Highlander is no cinematic masterpiece, but it’s one of those movies that I’ll happily rewatch every now and again, and feel pleasantly nostalgic about.
The guys at Blizzard remember Krull too. Night Elf Huntresses in Warcraft III use glaives (the magic spinny blade thing). I don’t know if PCs in World of Warcraft can get them, but the Night Elf guards have glaives too.
Also, all you need to know about Highlander is this: There can be only one.
Hmmm… John Carpenter’s The Thing is a pretty damned good movie (even if it is a remake). I saw it recently and thought it held up pretty well.
First date movie for Lady Chance and I, Spring Break 1986.
Beyond that I always thought the appeal of it was twofold.
First, the ‘There can be only one.’ thing remains an astonishing tagline that appears to have somewhat entered the wider (non-fanboy) consciousness.

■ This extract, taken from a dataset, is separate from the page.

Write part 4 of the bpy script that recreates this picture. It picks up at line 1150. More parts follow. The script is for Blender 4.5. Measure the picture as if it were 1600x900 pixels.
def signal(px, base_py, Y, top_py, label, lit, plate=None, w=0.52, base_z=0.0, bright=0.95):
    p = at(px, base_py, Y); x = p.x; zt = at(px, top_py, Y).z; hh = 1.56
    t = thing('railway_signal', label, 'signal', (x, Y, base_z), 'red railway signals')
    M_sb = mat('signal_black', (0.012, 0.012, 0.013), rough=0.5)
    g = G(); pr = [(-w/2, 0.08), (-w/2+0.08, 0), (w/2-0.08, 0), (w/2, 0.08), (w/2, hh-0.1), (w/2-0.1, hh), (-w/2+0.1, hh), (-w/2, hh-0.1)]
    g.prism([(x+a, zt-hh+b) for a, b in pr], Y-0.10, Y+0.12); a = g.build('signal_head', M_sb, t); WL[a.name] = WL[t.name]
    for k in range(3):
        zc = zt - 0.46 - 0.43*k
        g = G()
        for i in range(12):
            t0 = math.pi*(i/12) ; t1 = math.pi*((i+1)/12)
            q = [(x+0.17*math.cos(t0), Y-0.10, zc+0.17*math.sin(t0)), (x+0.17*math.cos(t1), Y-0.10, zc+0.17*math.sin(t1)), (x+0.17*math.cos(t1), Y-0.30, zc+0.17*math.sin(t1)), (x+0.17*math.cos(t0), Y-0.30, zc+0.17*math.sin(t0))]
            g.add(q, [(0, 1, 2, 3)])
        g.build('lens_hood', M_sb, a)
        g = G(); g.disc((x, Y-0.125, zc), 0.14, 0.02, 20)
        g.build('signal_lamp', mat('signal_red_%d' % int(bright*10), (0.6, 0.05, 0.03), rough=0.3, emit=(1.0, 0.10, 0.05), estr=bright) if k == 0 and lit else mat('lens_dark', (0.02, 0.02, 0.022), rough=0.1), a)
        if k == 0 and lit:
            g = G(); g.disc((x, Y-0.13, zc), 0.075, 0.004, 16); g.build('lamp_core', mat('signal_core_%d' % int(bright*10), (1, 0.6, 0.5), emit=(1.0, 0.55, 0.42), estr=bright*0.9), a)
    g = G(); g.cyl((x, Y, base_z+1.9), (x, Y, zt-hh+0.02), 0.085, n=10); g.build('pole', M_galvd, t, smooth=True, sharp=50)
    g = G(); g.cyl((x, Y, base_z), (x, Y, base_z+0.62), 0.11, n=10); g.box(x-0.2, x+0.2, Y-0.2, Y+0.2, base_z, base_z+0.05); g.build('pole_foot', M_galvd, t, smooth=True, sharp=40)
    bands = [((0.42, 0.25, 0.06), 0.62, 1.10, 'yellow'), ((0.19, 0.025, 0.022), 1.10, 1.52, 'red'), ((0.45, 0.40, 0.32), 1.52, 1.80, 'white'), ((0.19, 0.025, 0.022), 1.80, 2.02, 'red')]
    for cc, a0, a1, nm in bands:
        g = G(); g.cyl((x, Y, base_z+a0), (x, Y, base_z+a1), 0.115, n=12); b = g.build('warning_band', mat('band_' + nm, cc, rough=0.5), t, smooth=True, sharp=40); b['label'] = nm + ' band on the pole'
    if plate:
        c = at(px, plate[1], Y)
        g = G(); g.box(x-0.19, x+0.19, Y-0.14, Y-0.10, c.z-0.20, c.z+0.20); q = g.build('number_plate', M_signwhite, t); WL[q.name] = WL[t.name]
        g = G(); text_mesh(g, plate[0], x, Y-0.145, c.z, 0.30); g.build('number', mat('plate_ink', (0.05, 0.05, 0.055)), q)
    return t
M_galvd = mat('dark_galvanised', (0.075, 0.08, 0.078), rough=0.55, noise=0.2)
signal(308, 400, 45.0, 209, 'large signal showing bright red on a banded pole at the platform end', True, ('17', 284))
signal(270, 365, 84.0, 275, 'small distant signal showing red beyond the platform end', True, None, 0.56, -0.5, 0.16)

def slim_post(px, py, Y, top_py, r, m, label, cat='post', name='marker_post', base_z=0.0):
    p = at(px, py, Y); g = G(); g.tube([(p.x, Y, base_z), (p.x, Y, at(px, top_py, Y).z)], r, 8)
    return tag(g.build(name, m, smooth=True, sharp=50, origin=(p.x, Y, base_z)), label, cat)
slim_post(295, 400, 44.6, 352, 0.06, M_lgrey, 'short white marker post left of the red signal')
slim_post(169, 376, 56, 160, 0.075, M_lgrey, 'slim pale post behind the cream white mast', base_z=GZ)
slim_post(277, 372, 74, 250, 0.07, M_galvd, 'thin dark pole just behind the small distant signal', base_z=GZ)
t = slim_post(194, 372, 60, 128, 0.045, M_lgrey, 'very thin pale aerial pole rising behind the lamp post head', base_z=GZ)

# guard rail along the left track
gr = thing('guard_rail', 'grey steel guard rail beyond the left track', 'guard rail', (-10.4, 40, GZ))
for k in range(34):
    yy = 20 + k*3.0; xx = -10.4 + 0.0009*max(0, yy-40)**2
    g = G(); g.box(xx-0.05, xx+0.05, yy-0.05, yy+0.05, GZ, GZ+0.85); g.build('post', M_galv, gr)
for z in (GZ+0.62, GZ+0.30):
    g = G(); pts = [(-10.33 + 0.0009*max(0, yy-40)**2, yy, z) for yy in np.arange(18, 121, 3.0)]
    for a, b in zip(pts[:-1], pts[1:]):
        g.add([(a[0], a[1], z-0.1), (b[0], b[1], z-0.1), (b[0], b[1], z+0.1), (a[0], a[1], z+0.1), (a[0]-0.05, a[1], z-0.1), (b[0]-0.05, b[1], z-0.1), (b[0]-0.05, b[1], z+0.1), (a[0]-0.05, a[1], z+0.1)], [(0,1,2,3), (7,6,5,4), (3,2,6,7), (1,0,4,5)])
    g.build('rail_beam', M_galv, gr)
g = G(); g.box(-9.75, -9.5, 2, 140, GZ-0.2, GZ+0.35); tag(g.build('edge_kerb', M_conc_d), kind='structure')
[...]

That alone demonstrates its power.
Second, the concept that these immortals are given a special power or ability in order that, down the line, God can see whether humans are worth saving. There’s a clear messiah element at work in the movie.
That, to extend, is why the prize is so important. The Highlander can go out and begin bringing differing groups together to promote peace and justice and brotherhood (and so on…). If the Kurgan had won he’d have the same prize and use it to self-promote until he ran everything. I’m sure God would have been very disappointed.
Oh, and the wipes between past and present were great in theater.
It for some reason reminded me of Zelazny’s Amber series. The idea that there are people who look like us, have the same physiology, but have just been around forever, seen major historical events, and are engaged in a match on an entirely different level.
The Prize was a bit more than that. He knows everything. He sees everything. IIRC, he says he knows what people are thinking, and can influence them. That’s some heavy duty stuff there.
Yes, back in the day, he had debates about this sort of thing.